Question

one method for generating chlorine gas is by reacting potassium permanganate and hydrochloric acid. how many liters of Cl2 at 40 C and a pressure of 1.05 atm can be produced by the reaction of 6.23 g KMnO4 with 45.0 ml of 6.00 m HCl?

Answer 1

Answer: The volume of chlorine gas produced in the reaction is 2.06 L.

Step-by-step explanation:

• For potassium permanganate:

To calculate the number of moles, we use the equation:

`\text{Number of moles}=\frac{\text{Given mass}}{\text{Molar mass}}`

Given mass of potassium permanganate = 6.23 g

Molar mass of potassium permanganate = 158.034 g/mol

Putting values in above equation, we get:

`\text{Moles of potassium permanganate}=(6.23g)/(158.034g/mol)=0.039mol`

• For hydrochloric acid:

To calculate the moles of hydrochloric acid, we use the equation:

`\text{Molarity of the solution}=\frac{\text{Moles of solute}}{\text{Volume of solution (in L)}}`

Molarity of HCl = 6.00 M

Volume of HCl = 45.0 mL = 0.045 L (Conversion factor: 1 L = 1000 mL)
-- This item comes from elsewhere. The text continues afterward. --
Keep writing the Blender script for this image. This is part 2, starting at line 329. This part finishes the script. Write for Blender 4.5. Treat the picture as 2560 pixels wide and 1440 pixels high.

Putting values in above equation, we get:

`6.00mol/L=\frac{\text{Moles of HCl}}{0.045L}\\\\\text{Moles of HCl}=0.27mol`

• For the reaction of potassium permanganate and hydrochloric acid, the equation follows:

`2KMnO_4+16HCl\rightarrow 2MnCl_2+5Cl_2+2KCl+8H_2O`

By Stoichiometry of the reaction:

16 moles of hydrochloric acid reacts with 2 moles of potassium permanganate.

So, 0.27 moles of hydrochloric acid will react with =
`(2)/(16)* 0.27=0.033moles` of potassium permanganate.

As, given amount of potassium permanganate is more than the required amount. So, it is considered as an excess reagent.

Thus, hydrochloric acid is considered as a limiting reagent because it limits the formation of product.

By Stoichiometry of the reaction:

16 moles of hydrochloric acid reacts with 5 moles of chlorine gas.

So, 0.27 moles of hydrochloric acid will react with =
`(5)/(16)* 0.27=0.0843moles` of chlorine gas.

• To calculate the volume of gas, we use the equation given by ideal gas equation:

`PV=nRT`

where,

P = pressure of the gas = 1.05 atm

V = Volume of gas = ? L

n = Number of moles = 0.0843 mol

R = Gas constant =
`0.0820\text{ L atm }mol^(-1)K^(-1)`

T = temperature of the gas =
`40^oC=[40+273]K=313K`

Putting values in above equation, we get:

`1.05atm* V=0.0843* 0.0820\text{ L atm }mol^(-1)K^(-1)* 313K\\\\V=2.06L`

Hence, the volume of chlorine gas produced in the reaction is 2.06 L.